Exhibition Features Photographs of Noted Photojournalist Wally McNamee
Date: May 9, 2005
He was there as President Eisenhower welcomed Britain’s Queen Elizabeth and Prince Philip to Washington D.C. in 1959; as President Ronald Reagan met with Soviet leader Mikhail Gorbachev to discuss disarmament in Reykjavik, Iceland, 1986; and as George W. Bush was inaugurated in 2001. These historic events captured on film by photojournalist Wally McNamee are among ninety of his select photographs on display in "Presidents, Politics, and Personalities: 40 Years of Photojournalism by Wally McNamee¨ an exhibition at the Center for American History. The exhibition, located in the Center’s Research and Collections Division in Sid Richardson Hall on the campus of The University of Texas at Austin, runs through August 20, 2005.

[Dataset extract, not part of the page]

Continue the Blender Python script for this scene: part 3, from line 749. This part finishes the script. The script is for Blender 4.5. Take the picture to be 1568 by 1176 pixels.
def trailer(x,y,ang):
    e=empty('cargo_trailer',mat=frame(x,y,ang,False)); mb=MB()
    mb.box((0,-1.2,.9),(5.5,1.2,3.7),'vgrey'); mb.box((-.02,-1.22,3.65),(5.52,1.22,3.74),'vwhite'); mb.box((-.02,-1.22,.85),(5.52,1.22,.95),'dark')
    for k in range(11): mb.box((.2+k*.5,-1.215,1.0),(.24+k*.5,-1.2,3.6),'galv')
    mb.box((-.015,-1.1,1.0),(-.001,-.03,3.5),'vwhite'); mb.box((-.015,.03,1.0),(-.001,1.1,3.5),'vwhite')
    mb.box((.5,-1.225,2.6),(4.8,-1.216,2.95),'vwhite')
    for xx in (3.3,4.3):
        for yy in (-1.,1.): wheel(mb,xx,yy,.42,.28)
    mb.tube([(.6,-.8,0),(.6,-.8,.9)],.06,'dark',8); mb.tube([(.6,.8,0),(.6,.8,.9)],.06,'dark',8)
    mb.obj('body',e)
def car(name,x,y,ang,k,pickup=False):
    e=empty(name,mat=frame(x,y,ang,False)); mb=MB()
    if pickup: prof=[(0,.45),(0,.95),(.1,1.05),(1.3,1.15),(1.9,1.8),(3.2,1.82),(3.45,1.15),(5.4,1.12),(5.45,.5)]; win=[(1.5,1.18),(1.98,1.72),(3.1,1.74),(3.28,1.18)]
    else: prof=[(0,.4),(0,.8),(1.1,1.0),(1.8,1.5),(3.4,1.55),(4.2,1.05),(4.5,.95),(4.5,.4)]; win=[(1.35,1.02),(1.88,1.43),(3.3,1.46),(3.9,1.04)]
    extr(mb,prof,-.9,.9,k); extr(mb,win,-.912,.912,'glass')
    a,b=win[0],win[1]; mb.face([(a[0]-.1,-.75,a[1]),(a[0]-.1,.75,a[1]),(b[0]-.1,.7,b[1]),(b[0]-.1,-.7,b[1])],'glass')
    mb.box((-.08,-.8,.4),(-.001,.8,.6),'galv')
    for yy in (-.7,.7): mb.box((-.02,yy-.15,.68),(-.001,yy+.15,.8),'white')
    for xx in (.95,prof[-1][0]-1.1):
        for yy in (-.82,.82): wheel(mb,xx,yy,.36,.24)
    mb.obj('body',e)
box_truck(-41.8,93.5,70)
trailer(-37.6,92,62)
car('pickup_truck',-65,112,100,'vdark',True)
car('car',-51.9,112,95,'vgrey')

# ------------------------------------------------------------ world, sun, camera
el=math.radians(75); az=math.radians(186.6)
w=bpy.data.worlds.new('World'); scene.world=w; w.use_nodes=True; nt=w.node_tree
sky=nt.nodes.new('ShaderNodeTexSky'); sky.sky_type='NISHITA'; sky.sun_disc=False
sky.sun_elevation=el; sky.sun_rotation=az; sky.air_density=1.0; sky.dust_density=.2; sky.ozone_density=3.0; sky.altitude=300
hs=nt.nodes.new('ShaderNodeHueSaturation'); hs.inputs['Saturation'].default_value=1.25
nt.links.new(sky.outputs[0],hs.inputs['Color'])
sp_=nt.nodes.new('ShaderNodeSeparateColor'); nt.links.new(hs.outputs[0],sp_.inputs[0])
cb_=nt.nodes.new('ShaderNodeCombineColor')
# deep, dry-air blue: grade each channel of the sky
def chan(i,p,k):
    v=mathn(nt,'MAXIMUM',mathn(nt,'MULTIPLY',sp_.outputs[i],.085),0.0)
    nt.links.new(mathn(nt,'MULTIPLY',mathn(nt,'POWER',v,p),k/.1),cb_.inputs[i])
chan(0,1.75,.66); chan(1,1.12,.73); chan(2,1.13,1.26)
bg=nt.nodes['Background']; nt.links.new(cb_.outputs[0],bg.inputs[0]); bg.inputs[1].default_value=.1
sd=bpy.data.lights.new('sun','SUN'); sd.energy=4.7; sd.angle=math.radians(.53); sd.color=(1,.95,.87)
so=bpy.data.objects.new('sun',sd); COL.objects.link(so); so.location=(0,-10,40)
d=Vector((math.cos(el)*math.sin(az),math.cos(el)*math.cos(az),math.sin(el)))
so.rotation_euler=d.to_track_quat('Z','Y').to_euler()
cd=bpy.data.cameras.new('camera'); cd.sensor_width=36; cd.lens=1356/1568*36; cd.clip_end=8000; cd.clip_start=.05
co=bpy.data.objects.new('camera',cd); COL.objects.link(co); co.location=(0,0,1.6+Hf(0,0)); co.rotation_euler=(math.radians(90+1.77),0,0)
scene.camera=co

McNamee donated his extensive archive of 300,000 images to the archives at the Center for American History in 2003. "Wally’s photographs represent an important addition to the archive," stated Center director Don Carleton. "His body of work will serve as an important resource for generations of scholars and students, and everyone who sees his work can appreciate both the historic importance and the artistic beauty of so many of his images."
McNamee has won numerous awards for his photographs, many from the National Press Photographer’s Association, the World Press, and the White House News Photographers Association. Four times he was named Photographer of the Year by the latter organization and in 2000 he was given their Lifetime Achievement Award. As the photographer for Newsweek‘s Special Projects Unit, he won a National Magazine Award for "Charlie Company: What Vietnam Did to Us," an investigation ten years after the conflict into the lives of people who had served in Vietnam.
McNamee learned the mechanics of taking pictures with a speed graphic camera in the U.S. Marine Corps. In 1956 he landed a job with The Washington Post as a photojournalist covering politics, the war in Vietnam, and major sporting events. As their "Washington photographer," he joined the staff of Newsweek Magazine in 1968 where he began using 35mm cameras. For the next 30 years he was given high profile assignments covering world events and his photographs were featured on the magazine’s covers more than 100 times.
During a career that spanned more than four decades, McNamee photographed a remarkable variety of subjects. He documented ten U.S. Presidents, from Dwight Eisenhower to George W. Bush. He covered the Olympic Games, capturing such gold medalists as Romanian gymnast Nadia Comaneci in Montreal and Russian figure skater Oksana Baiul in Lillehammer. He photographed the wedding of Prince Charles and Princess Diana in 1981; Pope John Paul’s celebration of mass in a Chicago Park, 1979; Mick Jagger in Barbados on his 50th birthday, 1993; and Willie Nelson during a 1978 tour.
The Center for American History is a special collections library, archive, and museum that facilitates research and sponsors programs on the history of the United States. The Center supports research and education by acquiring, preserving, and making available research collections and by sponsoring exhibitions, conferences, symposia, oral history projects, publications, and grant-funded initiatives.